Architecture: Structure, Pattern, and Geometry

This one might seem unexpected, but architecture has become a major source of inspiration for my geometric and design-oriented tattoo work.

Helsinki has extraordinary architecture. The clean lines of Alvar Aalto's functionalism, the ornate detail of Art Nouveau buildings in Katajanokka, the raw concrete of Brutalist structures from the 1960s. I walk through the city with my eyes constantly scanning facades, doorways, floor patterns, ceiling vaults. The geometric relationships in architecture -- the way repetition creates rhythm, the way symmetry creates stability, the way a single broken element creates visual interest against a regular pattern -- all of this feeds directly into my tattoo designs.

Berlin's architecture is another wellspring. The contrast between the ornate Wilhelmine buildings and the stark modernism of Bauhaus-influenced structures creates a visual vocabulary of opposition that I find endlessly stimulating. And Amsterdam's canal houses, with their narrow facades and decorative gable stones, have a vertical elegance that has influenced how I think about tall, narrow tattoo compositions on limbs.

When I design geometric tattoo pieces -- mandalas, patterns, sacred geometry -- I'm drawing on architectural principles whether I realize it or not. The importance of a strong underlying grid. The power of symmetry. The way small variations within a regular pattern create richness without chaos. Architecture teaches these lessons at a massive scale, and I translate them to the intimate scale of skin.

Film and Graphic Design: Narrative and Clarity

I want to briefly mention two other art forms that have shaped my thinking. Film taught me about narrative -- how to guide the viewer's eye through a sequence, how to create mood through contrast and pacing, how a single powerful image can tell an entire story. When I design larger tattoo pieces that need to convey a narrative or an emotional arc, I think in cinematic terms. What's the establishing shot? Where's the focal point? How does the eye move through the composition?

Graphic design taught me about clarity and hierarchy. A great poster communicates its message instantly, even from across a room. The primary element dominates, secondary elements support, and nothing competes for attention. I apply this same hierarchy to tattoo design. What should the viewer see first? What supports that primary reading?

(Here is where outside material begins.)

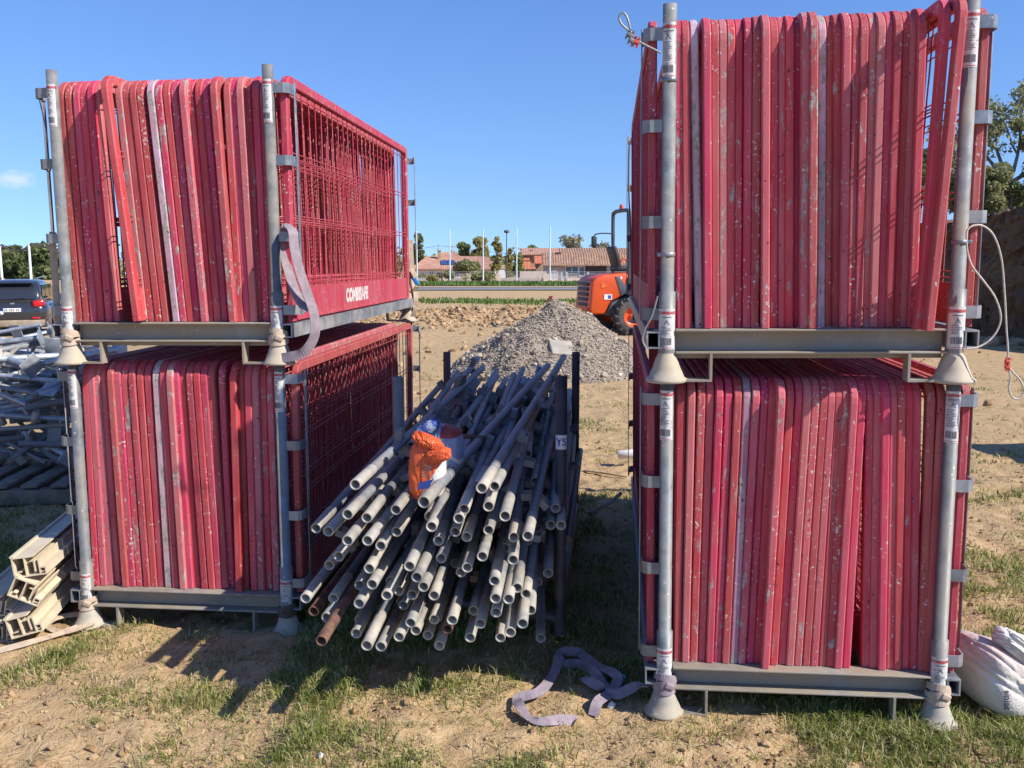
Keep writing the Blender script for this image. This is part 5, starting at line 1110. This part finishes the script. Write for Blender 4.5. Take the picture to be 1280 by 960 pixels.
# ================================================================== CAR
M_CARP = NT('car_paint'); M_CARP = M_CARP.out((.034, .036, .044), .3, .3); M_CARP.node_tree.nodes['Principled BSDF'].inputs['Coat Weight'].default_value = .8
M_CGL = plain('car_glass', (.012, .015, .018), .06, 0, .2, 2); M_TAIL = plain('tail_light_red', (.50, .012, .015), .18, 0, .2, 8); M_BUMP = plain('dusty_bumper', (.30, .235, .165), .8, 0, .25, 5); M_CLEAR = plain('clear_lens', (.62, .60, .60), .15, 0, .1, 10); M_ALLOY = plain('alloy', (.35, .36, .37), .4, .7, .1, 10)
pc = gpt(20, 27); car = thing('parked_suv', 'dark blue grey SUV parked behind the scaffold heap, seen from behind', 'car', Matrix.Translation((pc.x - .17, 27, tz(pc.x, 27) - .02)) @ Matrix.Rotation(R(19), 4, 'Z'))
def loft(rings, mat, name, par, n=28, e=3.4):
    vs = []; 
    for y, w, z0, z1 in rings:
        for i in range(n):
            a = 2 * math.pi * i / n; c, s = math.cos(a), math.sin(a); vs.append((w * math.copysign(abs(c) ** (2 / e), c), y, (z0 + z1) / 2 + (z1 - z0) / 2 * math.copysign(abs(s) ** (2 / e), s)))
    m = len(rings); fs = [(j * n + i, j * n + (i + 1) % n, (j + 1) * n + (i + 1) % n, (j + 1) * n + i) for j in range(m - 1) for i in range(n)] + [tuple(range(n))[::-1], tuple(range((m - 1) * n, m * n))]
    return MB().add(vs, fs, True).build(name, mat, par)
body = loft([(-.02, .74, .50, .92), (.03, .84, .42, 1.02), (.15, .90, .36, 1.06), (.6, .92, .33, 1.08), (2.0, .925, .32, 1.06), (3.2, .92, .33, 1.0), (4.1, .86, .36, .90), (4.4, .72, .45, .78)], M_CARP, 'body', car)
loft([(.05, .70, .95, 1.16), (.12, .74, .95, 1.34), (.34, .73, .95, 1.60), (.7, .71, .95, 1.67), (1.8, .70, .95, 1.69), (2.5, .68, .95, 1.60), (3.3, .70, .95, 1.06)], M_CARP, 'cabin', car, e=4.5)
m = MB(); m.add([(-.62, .035, 1.10), (.62, .035, 1.10), (.56, .27, 1.52), (-.56, .27, 1.52), (-.60, .10, 1.10), (.60, .10, 1.10), (.55, .34, 1.52), (-.55, .34, 1.52)], [(0, 1, 2, 3), (4, 7, 6, 5), (0, 4, 5, 1), (1, 5, 6, 2), (2, 6, 7, 3), (3, 7, 4, 0)]); m.build('rear_window', M_CGL, car)
for s in (-1, 1):
    for (y0, y1, y2, y3) in ((.42, 1.0, 1.0, .62), (1.1, 1.85, 1.85, 1.1), (1.95, 2.95, 2.45, 1.95)):
        m = MB(); a = [(s * .765, y0, 1.12), (s * .765, y1, 1.12), (s * .735, y2, 1.52), (s * .735, y3, 1.52)]; b = [(s * .70, p[1], p[2]) for p in a]; m.add(a + b, [(0, 1, 2, 3), (0, 3, 7, 4), (1, 5, 6, 2), (3, 2, 6, 7), (0, 4, 5, 1), (4, 7, 6, 5)]); m.build('side_window', M_CGL, car)
    l_ = MB().box((0, 0, 0), (.34, .16, .20), Mx((s * .70, .045, .985), (0, s * -.10, s * .32)), bev=.06).build('tail_light', M_TAIL, car)
    MB().box((0, 0, 0), (.13, .03, .09), Mx((s * .66, -.028, .985), (0, s * -.1, s * .25)), bev=.012).build('reversing_lens', M_CLEAR, l_)
    MB().box((0, 0, 0), (.22, .04, .055), Mx((s * .62, -.035, .56), (0, 0, s * .14)), bev=.015).build('reflector', M_TAIL, car)
    MB().tube([(s * .62, .5, 1.66), (s * .62, .6, 1.73), (s * .61, 1.9, 1.75), (s * .60, 2.1, 1.68)], .018, 6).build('roof_rail', M_ALLOY, car)
    MB().box((s * 1.02, 2.55, 1.08), (.20, .12, .16), bev=.04).build('mirror', M_CARP, car)
    for y in (.85, 3.45): wheel(car, s * .82 + 0, y, .34, .34, .22, M_ALLOY, 0) if False else None
bev_prism([(-.80, .30), (-.84, .50), (.84, .50), (.80, .30)], -.06, .25, M_BUMP, 'lower_bumper', car, .04)
MB().box((0, .02, .90), (1.0, .07, .05), bev=.015).build('tailgate_trim', M_BLK, car)
pl = MB().box((0, -.035, .80), (.52, .012, .11), bev=.003).build('number_plate', M_WHITE, car)
k = MB().box((-.245, -.0425, .80), (.03, .003, .108)).box((.245, -.0425, .80), (.03, .003, .108)); k.build('blue_band', M_PBLUE, pl)
k = MB()
for i, xx in enumerate((-.19, -.145, -.06, -.015, .03, .12, .165)): k.box((xx, -.0425, .80), (.022, .003, .065))
k.build('print', M_PBLK, pl)
MB().tube([(0, .6, 1.66), (0, .52, 1.86)], .006, 5).build('aerial', M_BLK, car); MB().box((0, .22, 1.60), (1.1, .20, .03), bev=.01).build('roof_spoiler', M_CARP, car)
MB().box((0, .005, .99), (.12, .02, .05), bev=.02).build('badge', M_ALLOY, car)
m = MB(); m.tube([(-.02, .02, 1.115), (.35, .015, 1.16)], .010, 5); m.build('rear_wiper', M_BLK, car)
for s in (-1, 1):
    for y in (.85, 3.45):
        t = MB().lathe([(.17, -.11), (.30, -.11), (.335, -.07), (.34, 0), (.335, .07), (.30, .11), (.17, .11)], 24, Mx((s * .83, y, .34), (0, R(90), 0))); o = t.build('wheel', M_RUBR, car)
        MB().lathe([(.20, -.105), (.19, -.06), (.03, -.05), (0, -.07)], 20, Mx((s * .83, y, .34), (0, R(90 * s), 0))).build('rim', M_ALLOY, o)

What can be simplified or eliminated to strengthen the overall impact?

Feeding the Work

The practical manifestation of all this is simple: I spend time with art. I visit the Ateneum and Kiasma in Helsinki regularly. When I'm in Amsterdam, I make time for the Rijksmuseum, the Stedelijk, and smaller galleries in the Jordaan. In Berlin, the entire Museum Island is a pilgrimage, and the street art scene in Kreuzberg and Friedrichshain offers a different but equally valuable education.

I also read voraciously -- art history, photography monographs, design theory. I keep a folder on my phone of images from non-tattoo sources that inspire me. A shadow on a building, a texture in a painting, a composition in a film still. These fragments accumulate over time and become a visual library that I draw from, often unconsciously, when I'm designing.

The most original work comes not from studying your own craft in isolation, but from connecting it to the vast world of art and ideas that surrounds it.

None of this makes me less of a tattoo artist. If anything, it makes me more of one. Tattooing is not separate from the broader world of art and design. It exists within it, draws from it, and contributes to it. The more I engage with that broader world, the richer my tattoo work becomes. The references are deeper, the compositions are stronger, the technical choices are more informed.

I'd encourage any tattoo artist reading this to step away from the tattoo feeds for an afternoon and go to a museum. Sit with a painting for twenty minutes. Really look at it. Ask yourself what the artist is doing and why it works. Then take that understanding back to your desk, back to your machine, and see what happens.

You might be surprised by what you find.